‘Modest’ peso recovery to 58:1$ seen in H1 2026
The peso could return to the 58-per-dollar level in the first half of 2026 as government spending rebounds from a graft probe-driven slump and investor confidence improves, MUFG Global Markets Research said.
But any appreciation may be limited by the central bank’s increasingly pro-growth tilt, the Japanese lender added, noting that monetary authorities are moving to bolster the economy amid weak fiscal support.
“We forecast peso to recover modestly, but this will be capped by a still dovish BSP (Bangko Sentral ng Pilipinas),” MUFG said in a note on Tuesday, adding that the currency’s weakness continues to reflect negative business sentiment as a corruption scandal undermines the state’s ability to support economic growth.
“One key driver of the divergence between a weaker dollar and underperformance in the peso has been a sharp slowdown in government spending, including in public infrastructure, and the resultant impact this has had on capital inflows such as into the equity markets,” it added.
Adjustments
After data showed the economy expanding just 4 percent in the third quarter—its slowest pace in over four years—President Marcos’s economic team acknowledged that the official macroeconomic targets may need adjustment to reflect the challenging realities created by the antigraft crackdown.
The probe has implicated lawmakers, members of the Cabinet, government engineers and some private contractors. Last week, the Bureau of the Treasury reported that public expenditures contracted by nearly 8 percent in October while revenues sagged by 6.6 percent, after the sweeping cleanup delayed infrastructure projects.

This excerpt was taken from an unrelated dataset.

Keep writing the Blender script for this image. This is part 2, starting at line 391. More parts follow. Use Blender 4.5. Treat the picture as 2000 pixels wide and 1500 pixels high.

BSP Governor Eli Remolona Jr. had said another rate cut in December was “possible,” though he ruled out the kind of aggressive easing that might fuel fears the economy was veering toward a hard landing amid the governance woes. Those reductions, in turn, could make local yields less appealing to foreign capital, which could weigh on the peso.
As it is, a weak peso cuts both ways for the Philippines. It can lift remittance inflows from migrant Filipino workers, fueling purchasing power in the consumption-reliant economy.
But it also risks fanning import costs and reigniting inflation. Prolonged currency weakness, meanwhile, could inflate the peso value of foreign debts held by both the government and private companies.
The BSP earlier signaled it would let market forces largely determine the exchange rate, intervening in the foreign exchange market only if a prolonged depreciation threatens to fuel imported inflation, rather than smoothing out daily volatility.
MUFG said the softer growth, uncertain fiscal impulse and continued negative output gap it forecasts in the Philippines implies the BSP is likely to remain dovish moving forward.
“We have another 50 basis points of rate cuts in our forecast profile, and we see the risk tilted towards more cuts,” the bank said.